* _STATED GOAL_
Don't include pictures. Quote the lines below from the first through the line that contains "B.L))) * .97), navy, 'hull_stripe')".

* _DATA BLOCK_
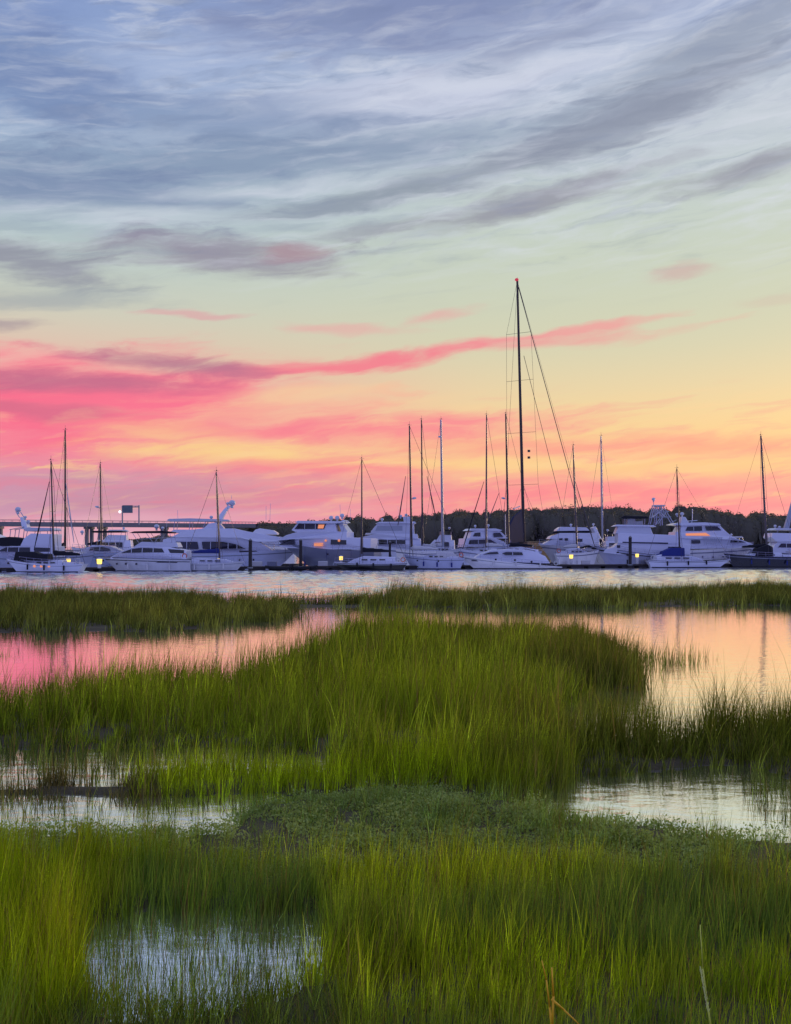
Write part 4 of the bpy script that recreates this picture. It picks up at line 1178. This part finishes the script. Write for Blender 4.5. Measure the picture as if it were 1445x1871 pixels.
# ---------------- front low catamaran-like cruiser, bow left
B = Boat('motor_yacht', 'low white sport cruiser with a sloping bow and wrap windows at the front dock', 'yacht', 930, fd(930) + 1, False, 3, GM)
B.hull(1022, 838, (1036, 1028, 1015), 4.8, white, rake=2.4, transom=.8)
b1 = B.block('cabin', [(1000, 1029), (992, 1016), (970, 1006), (930, 1003), (896, 1005), (876, 1012), (866, 1019), (880, 1026)], 4.0, 3.2, white, nose=.4)
B.win([(952, 1014), (950, 1009), (922, 1008.5), (914, 1011), (920, 1014)], b1)
B.win([(908, 1012), (906, 1008), (892, 1009), (880, 1013)], b1)
B.slab('radar_arch', [(984, 1014), (978, 1004), (958, 1001), (960, 1003), (974, 1006), (978, 1016)], 3.0, white)
B.portholes([(902, 1022), (936, 1023), (966, 1026)], r=.16)
B.posts('mast_pole', [((924, 1004), (923, 940))], 0, .06, palemast)
B.win([(985, 1031), (985, 1029), (860, 1023), (860, 1025)], (B.root.children[0], lambda x, z: B.hb(min(.97, max(0, (x - B.xs) / B.L))) * .97), navy, 'hull_stripe')

# ---------------- yacht behind the tall mast stays
B = Boat('motor_yacht', 'white flybridge yacht with a dark hardtop edge below the tall sloop stays', 'yacht', 1040, 176, False, 0, GM)
B.hull(1100, 984, (1003, 1000, 993), 5.2, white, rake=3)
b1 = B.block('deckhouse', [(1092, 1001), (1090, 984), (1022, 982), (1006, 986), (986, 996)], 4.6, 4.1, white, nose=.4)
B.win([(1060, 990), (1060, 984.5), (1050, 984.5), (1050, 990)], b1); B.win([(1034, 988), (1034, 983.5), (1028, 983.5), (1028, 988)], b1); B.win([(1024, 987), (1024, 983.5), (1018, 984), (1018, 987)], b1)
b2 = B.block('flybridge', [(1088, 985), (1086, 974), (1020, 974), (1004, 980), (1000, 985)], 3.9, 3.6, white)
B.slab('hardtop_edge', [(1076, 974), (1074, 970), (1010, 971), (1006, 974)], 3.6, darkcan)
B.slab('hardtop', [(1074, 970), (1068, 964), (1022, 963), (1016, 967), (1014, 970.5)], 3.5, white)
B.posts('hardtop_support', [((1076, 972), (1080, 984)), ((1050, 972), (1050, 984))], 1.6, .06)
B.block('radar_arch', [(1090, 985), (1080, 964), (1086, 962), (1096, 985)], 3, 2.4, white)
B.dome(1043, 959, .28); B.dome(1084, 958, .26)

# small open boats near the dock at 1020-1085
B = Boat('motor_yacht', 'small white runabout with an open windscreen beside the yellow light at the trawler', 'motorboat', 1062, fd(1062) + 12, True, 0, GM)
B.hull(1020, 1092, (1014, 1012, 1008), 3.0, white)
b1 = B.block('console', [(1034, 1012), (1036, 1003), (1056, 1001), (1066, 1010)], 2.0, 1.6, white)
B.win([(1040, 1008), (1042, 1004), (1054, 1003), (1058, 1008)], b1)
B.slab('canopy', [(1060, 1000), (1074, 996), (1088, 1002), (1086, 1004), (1074, 999), (1062, 1002)], 2.2, darkcan)
B.posts('canopy_frame', [((1066, 999), (1064, 1010)), ((1084, 1002), (1084, 1010))], 1.0, .03)

# ---------------- white trawler, bow left
B = Boat('motor_yacht', 'tall boxy white trawler yacht with a lattice tower on its stern deck', 'yacht', 1170, fd(1170) + 9, False, -6, GM)
B.hull(1262, 1086, (1018, 1012, 998), 6.0, white, rake=2.2, stripe=navy, fine=2.8)
b1 = B.block('deckhouse', [(1256, 1014), (1256, 994), (1128, 992), (1118, 1000), (1106, 1002), (1100, 1010), (1130, 1013)], 5.2, 4.9, white, nose=.2)
B.win([(1240, 1006), (1240, 999), (1216, 999), (1216, 1006)], b1); B.win([(1130, 1001), (1130, 996), (1124, 996), (1124, 1001)], b1)
b2 = B.block('upper_deck', [(1236, 994), (1232, 978), (1126, 974), (1126, 993)], 5.0, 4.7, white)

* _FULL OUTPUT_
Write part 4 of the bpy script that recreates this picture. It picks up at line 1178. This part finishes the script. Write for Blender 4.5. Measure the picture as if it were 1445x1871 pixels.
# ---------------- front low catamaran-like cruiser, bow left
B = Boat('motor_yacht', 'low white sport cruiser with a sloping bow and wrap windows at the front dock', 'yacht', 930, fd(930) + 1, False, 3, GM)
B.hull(1022, 838, (1036, 1028, 1015), 4.8, white, rake=2.4, transom=.8)
b1 = B.block('cabin', [(1000, 1029), (992, 1016), (970, 1006), (930, 1003), (896, 1005), (876, 1012), (866, 1019), (880, 1026)], 4.0, 3.2, white, nose=.4)
B.win([(952, 1014), (950, 1009), (922, 1008.5), (914, 1011), (920, 1014)], b1)
B.win([(908, 1012), (906, 1008), (892, 1009), (880, 1013)], b1)
B.slab('radar_arch', [(984, 1014), (978, 1004), (958, 1001), (960, 1003), (974, 1006), (978, 1016)], 3.0, white)
B.portholes([(902, 1022), (936, 1023), (966, 1026)], r=.16)
B.posts('mast_pole', [((924, 1004), (923, 940))], 0, .06, palemast)
B.win([(985, 1031), (985, 1029), (860, 1023), (860, 1025)], (B.root.children[0], lambda x, z: B.hb(min(.97, max(0, (x - B.xs) / B.L))) * .97), navy, 'hull_stripe')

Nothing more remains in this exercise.